Anyway, Durant goes in and puts up 31-9-6 on the Grizzlies. Pretty good, eh? Not so much. In Durant’s doing so, he compromised his efficiency probably because he had to take on the bulk of the offense. It’s tough playing without another top five player isn’t it, Kevin? (Remember now, in the 2007 Finals LeBron was dishing it to Boobie Gibson!)

Against the Grizz’, Durant shot 46 percent from the field and 31 percent from three and blew game after game down the stretch. The Thunder lost in five. Good job, Kevin!

2014: In the 2013-2014 regular season, Durant won MVP. Woohoo, Kevin! Way to go! The only problem is, he flamed out in the playoffs…again!

In the 2014 playoffs, Durant’s stats dropped off in basically every single solitary category from the regular season to the playoffs. He averaged fewer points, assists, and steals in addition to having a lower player efficiency rating (by a mile), true shooting percentage, box plus/minus, and win shares per 48. Again, great job, Kevin!

2015: In 2015, Durant missed the playoffs because, well, he’s injury prone. Don’t worry; we’ll touch on that later.

2016: This is my all-time favorite Kevin Durant playoff flameout year. With the whole world in his back pocket and his wingman playing perhaps the best basketball of his career up to that point, Durant experiences even more massive dips in his advanced statistics than he did in the 2014 playoffs (If that’s even fathomable).

Despite that, the Thunder find a way to build a 3-1 lead against the 73-9 (that’s the best record ever) Golden State Warriors.

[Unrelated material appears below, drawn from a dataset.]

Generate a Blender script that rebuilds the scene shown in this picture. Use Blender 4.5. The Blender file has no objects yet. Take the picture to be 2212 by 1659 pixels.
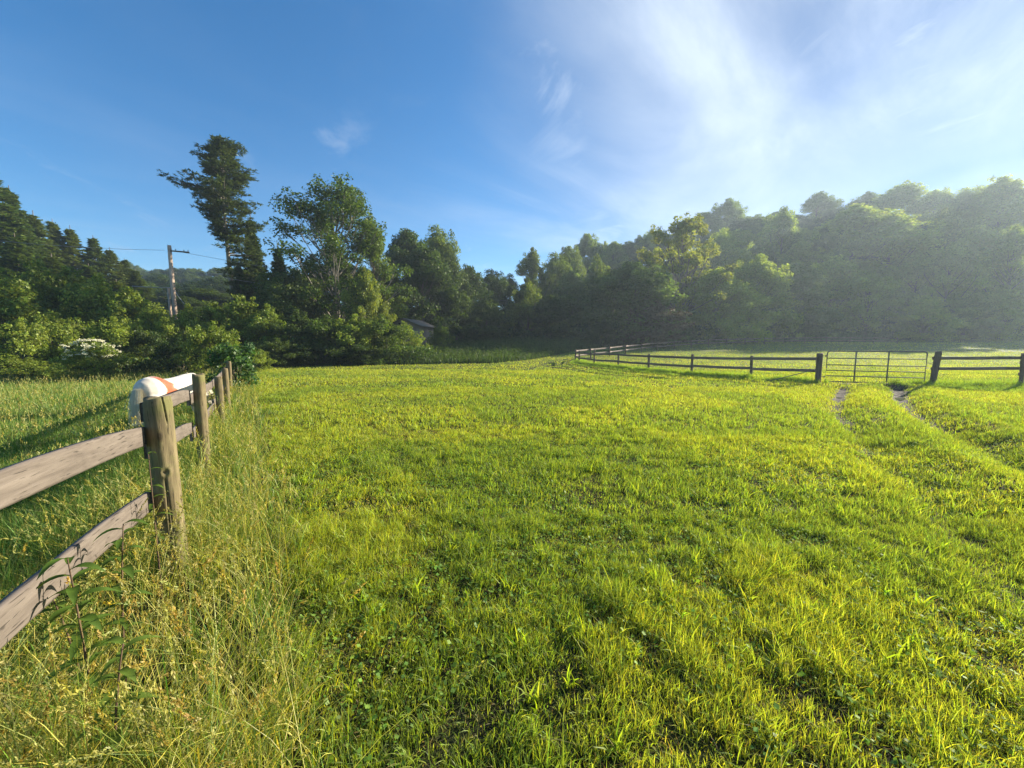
import bpy, math, random
import numpy as np
from mathutils import Vector, Matrix

SC = bpy.context.scene
COL = SC.collection
rng = np.random.default_rng(7)
random.seed(7)
R = math.radians
CAMH = 1.65
PITCH = R(5.73)
FP = 833.0
SUN_AZ, SUN_EL = R(58.0), R(20)

# ------------------------------------------------------------------ picture <-> place
def ray(px, py):
    x = (px - 1106) / FP
    y = (829.5 - py) / FP
    return (x, math.cos(PITCH) + y * math.sin(PITCH), y * math.cos(PITCH) - math.sin(PITCH))
def at(px, py, Y):
    d = ray(px, py)
    t = Y / d[1]
    return (d[0] * t, Y, CAMH + d[2] * t)
def gpt(px, py, z=0.0):
    d = ray(px, py)
    t = (z - CAMH) / d[2]
    return (d[0] * t, d[1] * t)

# ------------------------------------------------------------------ noise / helpers
def _hash(ix, iy, s):
    h = (ix.astype(np.int64) * 374761393 + iy.astype(np.int64) * 668265263 + s * 1442695041) & 0xFFFFFFFF
    h = ((h ^ (h >> 13)) * 1274126177) & 0xFFFFFFFF
    return ((h ^ (h >> 16)) & 0xFFFF) / 65535.0
def vnoise(x, y, s=0):
    x = np.asarray(x, float); y = np.asarray(y, float)
    ix, iy = np.floor(x), np.floor(y)
    fx, fy = x - ix, y - iy
    fx = fx * fx * (3 - 2 * fx); fy = fy * fy * (3 - 2 * fy)
    a = _hash(ix, iy, s); b = _hash(ix + 1, iy, s); c = _hash(ix, iy + 1, s); d = _hash(ix + 1, iy + 1, s)
    return a + (b - a) * fx + (c - a) * fy + (a - b - c + d) * fx * fy
def fbm(x, y, s=0, o=3):
    v, a, t = 0, 1.0, 0
    for i in range(o):
        v = v + a * vnoise(x * 2 ** i, y * 2 ** i, s + i * 17); t += a; a *= .5
    return v / t
def S(t):
    t = np.clip(t, 0, 1)
    return t * t * (3 - 2 * t)
def dist_poly(x, y, poly):
    x = np.asarray(x, float); y = np.asarray(y, float)
    best = np.full(x.shape, 1e9)
    for (ax, ay), (bx, by) in zip(poly[:-1], poly[1:]):
        dx, dy = bx - ax, by - ay
        t = np.clip(((x - ax) * dx + (y - ay) * dy) / (dx * dx + dy * dy + 1e-9), 0, 1)
        best = np.minimum(best, np.hypot(x - ax - t * dx, y - ay - t * dy))
    return best

# fence line between the field and the sunken pasture
FENCE = [(1.6, -4.0), (-.98, .2), (-2.36, 2.56), (-3.95, 4.83), (-5.7, 7.45), (-7.15, 9.6), (-8.9, 12.1), (-10.6, 14.6), (-12.4, 17.2), (-14.6, 20.4), (-17.6, 25), (-21, 31)]
def fence_side(x, y):
    """signed distance to the fence line, positive on the pasture side"""
    d = dist_poly(x, y, FENCE)
    fx = np.interp(y, [p[1] for p in FENCE], [p[0] for p in FENCE])
    return np.where(x < fx, d, -d)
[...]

The Thunder predictably lost Game 5 at Golden State, which set them up for a closeout Game 6 on their court to go to the Finals. What does Durant do? He goes 10/31 from the field, turns it over late, and chokes away a chance at defeating the best team ever to head to the NBA Finals.

That’s f****** crazy! What’d he do next?!

Do you want to know what he did next? He went to the team that beat him!

The Weakest Move In the History of Weak Moves

This question pertains to anyone who’s ever competed in a team sport: Would you ever, EVER in a million years go and join the team you just lost to, knowing that you could’ve and should’ve beat them?

Durant’s move to Golden State was the weakest move in the history of weak moves.

*Whiny voice* Oh but LeBron went to the Heat.

Pal, let me tell you something: LeBron went to a 47-win team that didn’t even finish first or second in their own freaking division. He joined an aging Dwyane Wade and a Chris Bosh who looked like he was lost in Jurassic Park for most of his tenure in Miami.

Durant joined literally the BEST TEAM EVER. I’m not making that up. They won more games than anyone in NBA History.

The two are not the same. As a matter of fact, they’re not even close.

Injury Prone

Somehow, someway, Durant is evading the injury prone label like no one’s ever evaded anything in the history of mankind. Stephen Curry has one ankle issue and he’s got ankle problems for life according to the media. Bradley Beal misses like 50 games in a three-year stretch and he’s injury prone.

Kevin Durant misses 85 f****** games. 80 f****** 5 games in a three-year stretch and………..

The Media Says…


Kevin Durant flamed out in the playoffs three straight years, missed 85 games due to injuries, and made the weakest move ever and yet he’s still “the second best player in the league.” How does this guy keep evading criticism?

I’m actually not even mad anymore; I’m flat out impressed.

Durant has one of the best deals going (Kawhi Leonard has this deal too): When he plays well, he gets hyped up as the best thing since sliced bread. When he plays bad, no one says a thing. It must be nice being the media’s golden boy.